Scripts that build scenes:
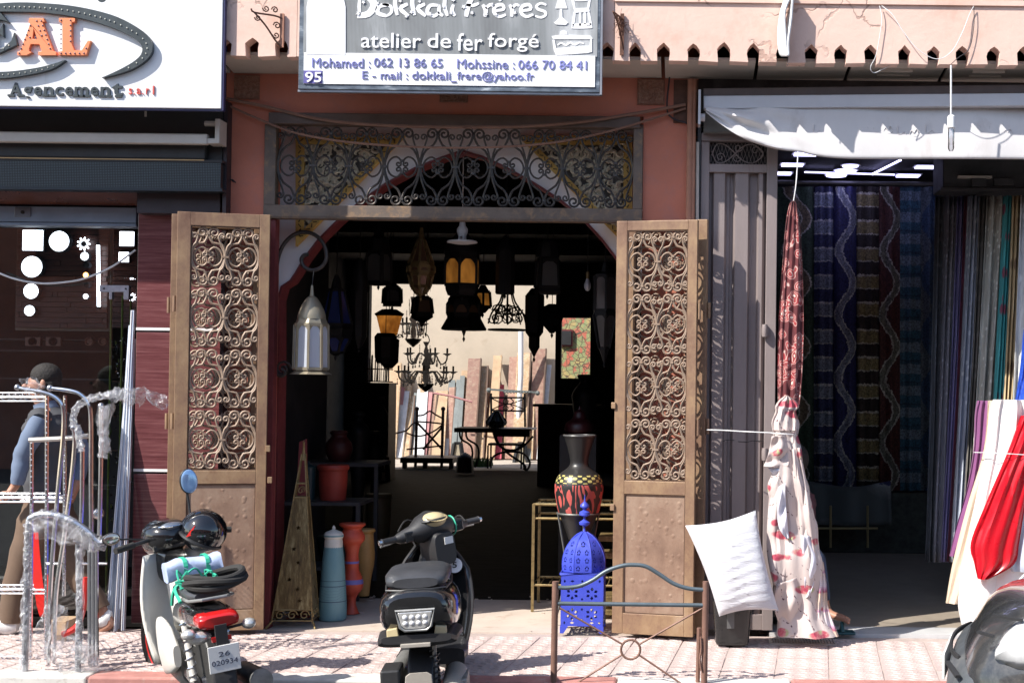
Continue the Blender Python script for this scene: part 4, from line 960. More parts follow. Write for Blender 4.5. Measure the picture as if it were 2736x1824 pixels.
cable('thin_wire', [P(2356,16,-.48),P(2385,40,-.5),P(2410,80,-.5),P(2450,130,-.5),P(2500,158,-.5),P(2541,140,-.5),P(2570,90,-.5),P(2590,40,-.48),P(2602,17,-.48)], .0025, m_cablew, 'long pale wire swagged in a loop across the parapet')
cable('thin_wire', [P(2602,18,-.48),P(2602,70,-.48),P(2590,130,-.48),P(2560,155,-.5),P(2541,172,-.5)], .0025, m_cabled, 'grey wire dropping to the hanging tube bulb')
cable('power_cable', [P(1605,10,-.40),P(1800,8,-.40),P(2000,12,-.40),P(2300,4,-.40),P(2500,8,-.40),P(2800,20,-.40)], .008, m_cabled, 'black power cable running along the parapet top')
cable('power_cable', [P(1605,2,-.38),P(1900,2,-.38),P(2400,2,-.38),P(2800,2,-.38)], .006, m_cabled, 'thinner black cable along the top edge of the picture')
# air conditioner
x0, x1, z0, z1 = rect(2035, -220, 2366, 15, -.45)
ac = thing('air_conditioner', 'white outdoor air conditioning unit standing on the parapet', 'air conditioner', ((x0+x1)/2, -.45, z0))
part('case', MB().box(x0, x1, -.42, -.12, z0+.01, z1), m_whitepaint, ac, bev=.01)
c = P(2155, -95, -.43); b = MB()
for k in range(1, 7): b.tube([(c.x+math.cos(a*PI/14)*.044*k, -.43, c.z+math.sin(a*PI/14)*.044*k) for a in range(28)], .003, 4, closed=True)
for k in range(8): b.bar((c.x, -.432, c.z), (c.x+math.cos(k*PI/4)*.26, -.432, c.z+math.sin(k*PI/4)*.26), .004, .003)
part('fan_grille', b, m_whitepaint, ac); part('fan_recess', MB().lathe([(.265,-.002),(.265,.002)], 30, (c.x, -.422, c.z), M=Matrix.Rotation(PI/2,3,'X')), m_dark, ac)

# ============================================================ CLOTHS
def cloth(name, label, cols, y, depth=.035, folds=4, mat=None, nv=40, nu=48, seed=0, drop=0, cat='cloth', parent=None, **k):
    """hanging bundle: cols = [(py, x_left, x_right)], closed tube with folds"""
    rnd = random.Random(seed); ph = [rnd.uniform(0, 6.28) for _ in range(6)]; K = cr([(a, l_, r_) for a, l_, r_ in cols], 6); rings = []
    for i, p in enumerate(K):
        t = i/(len(K)-1); y_ = y(t) if callable(y) else y; a, c = P(p.y, p.x, y_), P(p.z, p.x, y_); hw_ = (c.x-a.x)/2; cx = (c.x+a.x)/2; rg = []
        for q in range(nu):
            th = 2*PI*q/nu; f = 1+.13*math.sin(folds*2*th+ph[0]+t*2.2)+.07*math.sin(folds*3.3*th+ph[1]-t*4)
            x = cx+math.cos(th)*hw_*(1-.04*math.sin(th*5+ph[3])); yy = y_+math.sin(th)*depth*(.6+.4*min(1, hw_/.15))*f+.010*math.sin(th*9+ph[2]+t*5)
            rg.append(Vector((x, yy, a.z+.5*(c.z-a.z))))
        rings.append(rg)
    b = MB().loft(rings)
    if parent is not None: return part(name, b, mat, parent, smooth=True, **k)
    return solo(name, b, mat, label, cat, smooth=True, **k)
# red cloth printed with little curved triangles
t = NT('maroon_print'); co = t.co((1,1,1)); v = t.n('TexVoronoi', feature='SMOOTH_F1'); v.inputs['Scale'].default_value = 15; v.inputs['Smoothness'].default_value = .25
nz = t.n('TexNoise'); nz.inputs['Scale'].default_value = 6; t.l(co, nz.inputs['Vector']); vm = t.n('VectorMath', operation='MULTIPLY_ADD'); t.l(nz.outputs['Color'], vm.inputs[0]); vm.inputs[1].default_value = (.12,.12,.12); t.l(co, vm.inputs[2]); t.l(vm.outputs[0], v.inputs['Vector'])
cc = t.ramp(v.outputs['Distance'], [(0,(.72,.66,.6)), (.12,(.66,.58,.5)), (.18,(.20,.015,.02)), (.27,(.26,.02,.025)), (.31,(.6,.45,.40)), (.35,(.24,.015,.02)), (.44,(.28,.025,.03)), (.48,(.55,.38,.34)), (.52,(.12,.008,.012)), (.7,(.08,.006,.01))])
m_redcl = t.set(cc, .7, Sheen_Weight=.2)
cloth('red_printed_cloth', 'maroon cloth printed with pale curved triangles, tied at the top on a white string', [(538,2114,2124),(552,2108,2130),(600,2100,2138),(700,2092,2144),(850,2082,2148),(980,2078,2146),(1080,2080,2138)], -.28, .045, 3, m_redcl, seed=1)
cable('white_string', [P(2132,405,-.24),P(2130,450,-.26),P(2126,500,-.28),P(2119,545,-.28)], .004, m_cablew, 'white string holding up the maroon printed cloth')
# cream cloth with crimson leaves
t = NT('floral_print'); co = t.co((1,1,1)); nz = t.n('TexNoise'); nz.inputs['Scale'].default_value = 5; t.l(co, nz.inputs['Vector'])
vm = t.n('VectorMath', operation='MULTIPLY_ADD'); t.l(nz.outputs['Color'], vm.inputs[0]); vm.inputs[1].default_value = (.12,.12,.12); t.l(t.co((1.0,1.0,2.3), (0,.7,0)), vm.inputs[2])
v = t.n('TexVoronoi'); v.inputs['Scale'].default_value = 4.2; v.inputs['Randomness'].default_value = .9; t.l(vm.outputs[0], v.inputs['Vector'])
k1 = t.ramp(v.outputs['Distance'], [(.25, (1,1,1)), (.31, (0,0,0))]); w2 = t.ramp(t.noise(16, co, 3), [(.35,(.30,.02,.06)),(.5,(.42,.07,.10)),(.58,(.50,.20,.20)),(.64,(.36,.42,.2))])
wv = t.n('TexWave', wave_type='BANDS', bands_direction='DIAGONAL'); wv.inputs['Scale'].default_value = 2.2; wv.inputs['Distortion'].default_value = 4; wv.inputs['Detail Scale'].default_value = 1.6; t.l(co, wv.inputs['Vector'])
k2 = t.ramp(wv.outputs['Fac'], [(.44,(0,0,0)),(.47,(1,1,1)),(.55,(1,1,1)),(.58,(0,0,0))]); vd = t.n('TexVoronoi'); vd.inputs['Scale'].default_value = 48; t.l(co, vd.inputs['Vector'])
k2 = t.math('MULTIPLY', k2, t.ramp(vd.outputs['Distance'], [(.36,(1,1,1)),(.48,(0,0,0))]))
cc = t.mix(k2, t.mix(t.noise(4), (.50,.41,.385), (.58,.50,.475)), (.09,.04,.06)); cc = t.mix(k1, cc, w2)
m_floral = t.set(cc, .65, Sheen_Weight=.15); t.bump(t.noise(22, t.co((1,1,.3)), 4), .35, .01)
cl_ = thing('floral_cloth', 'pinkish white cloth printed with crimson leaves, bunched and tied, reaching the pavement', 'cloth', (P(2140,1700,-.35).x, -.35, .02))
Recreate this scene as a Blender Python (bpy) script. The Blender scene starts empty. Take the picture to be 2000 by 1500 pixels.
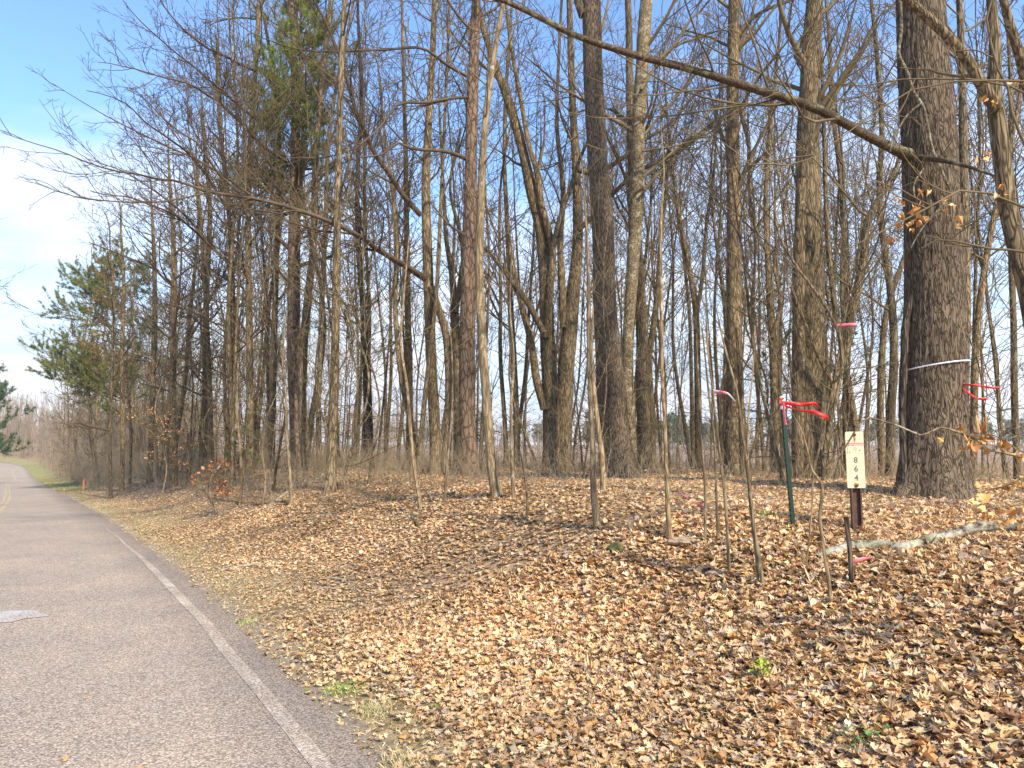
import bpy, math, random
import numpy as np
from mathutils import Vector
PI = math.pi
rad = math.radians
C = bpy.context.scene.collection
RNG = np.random.default_rng(7)
random.seed(7)

# ------------------------------------------------------------------ camera, world, sun, exposure
F = 1500.0                      # focal length in photo pixels (photo 2000 x 1500)
CAMH = 1.6
PITCH = math.atan(120 / F)
cam = bpy.data.cameras.new('camera'); camo = bpy.data.objects.new('camera', cam); C.objects.link(camo)
cam.sensor_width = 36; cam.lens = 36 * F / 2000; cam.clip_start = .05; cam.clip_end = 4000
camo.location = (0, 0, CAMH); camo.rotation_euler = (PI / 2 + PITCH, 0, 0)
bpy.context.scene.camera = camo

SUN_AZ = rad(146)               # clockwise from +Y: behind the camera, to its right
SUN_EL = rad(41)
sun_dir = Vector((math.sin(SUN_AZ) * math.cos(SUN_EL), math.cos(SUN_AZ) * math.cos(SUN_EL), math.sin(SUN_EL)))
w = bpy.data.worlds.new('World'); bpy.context.scene.world = w; w.use_nodes = True
nt = w.node_tree; nt.nodes.clear()
def N(nt, typ, ins=None, **kw):
    n = nt.nodes.new(typ)
    for k, v in kw.items(): setattr(n, k, v)
    for k, v in (ins or {}).items():
        if isinstance(v, bpy.types.NodeSocket): nt.links.new(v, n.inputs[k])
        else: n.inputs[k].default_value = v
    return n
def ramp(nt, fac, stops, interp='LINEAR'):
    r = nt.nodes.new('ShaderNodeValToRGB'); nt.links.new(fac, r.inputs[0])
    cr = r.color_ramp; cr.interpolation = interp
    while len(cr.elements) < len(stops): cr.elements.new(.5)
    for e, (p, c) in zip(cr.elements, stops):
        e.position = p
        e.color = (c, c, c, 1) if not hasattr(c, '__len__') else (*c, 1)
    return r.outputs[0]
def mix(nt, f, a, b, mode='MIX'):
    m = nt.nodes.new('ShaderNodeMix'); m.data_type = 'RGBA'; m.blend_type = mode
    for i, v in ((0, f), (6, a), (7, b)):
        if isinstance(v, bpy.types.NodeSocket): nt.links.new(v, m.inputs[i])
        elif i == 0: m.inputs[0].default_value = v
        else: m.inputs[i].default_value = (*v, 1)
    return m.outputs[2]
def mth(nt, op, a, b=0.0, c=None):
    m = nt.nodes.new('ShaderNodeMath'); m.operation = op
    for i, v in enumerate((a, b) if c is None else (a, b, c)):
        if isinstance(v, bpy.types.NodeSocket): nt.links.new(v, m.inputs[i])
        else: m.inputs[i].default_value = v
    return m.outputs[0]
sky = N(nt, 'ShaderNodeTexSky', sky_type='NISHITA')
sky.sun_disc = False; sky.sun_elevation = SUN_EL; sky.sun_rotation = SUN_AZ
sky.altitude = 100; sky.air_density = 1.0; sky.dust_density = .6; sky.ozone_density = 2.2
skyc = mix(nt, 1.0, sky.outputs[0], (.82, .97, 1.10), 'MULTIPLY')
bg = N(nt, 'ShaderNodeBackground', {0: skyc, 1: .13})
tc = N(nt, 'ShaderNodeTexCoord')
sep = N(nt, 'ShaderNodeSeparateXYZ', {0: tc.outputs['Generated']})
mp = N(nt, 'ShaderNodeMapping', {0: tc.outputs['Generated'], 3: (1.0, 1.0, 3.2)})
n1 = N(nt, 'ShaderNodeTexNoise', {0: mp.outputs[0], 'Scale': 2.6, 'Detail': 7, 'Roughness': .58, 'Distortion': .3})
h = mth(nt, 'SUBTRACT', .405, sep.outputs[2])
h = mth(nt, 'MULTIPLY', h, 3.0)
h = mth(nt, 'ADD', h, mth(nt, 'MULTIPLY', mth(nt, 'SUBTRACT', n1.outputs[0], .5), 2.4))
cm = ramp(nt, h, [(.0, 0), (1.0, 1)], 'LINEAR')
n2 = N(nt, 'ShaderNodeTexNoise', {0: mp.outputs[0], 'Scale': 5.5, 'Detail': 6, 'Roughness': .6})
ccol = ramp(nt, n2.outputs[0], [(.36, (.66, .75, .88)), (.54, (.92, .93, .95))])
bgc = N(nt, 'ShaderNodeBackground', {0: ccol, 1: .58})
ms = N(nt, 'ShaderNodeMixShader', {0: cm, 1: bg.outputs[0], 2: bgc.outputs[0]})
N(nt, 'ShaderNodeOutputWorld', {0: ms.outputs[0]})

sl = bpy.data.lights.new('sun', 'SUN'); sl.energy = 3.2; sl.angle = rad(2); sl.color = (1, .90, .755)
so = bpy.data.objects.new('sun', sl); C.objects.link(so); so.rotation_euler = sun_dir.to_track_quat('Z', 'Y').to_euler()
vs = bpy.context.scene.view_settings
vs.view_transform = 'Standard'; vs.look = 'None'; vs.exposure = 1.3; vs.gamma = 1
bpy.context.scene.cycles.max_bounces = 6
bpy.context.scene.cycles.transparent_max_bounces = 4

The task
Looking at the records above, work out how many lines include the word "this", then give that number by itself.

Finished exercise
2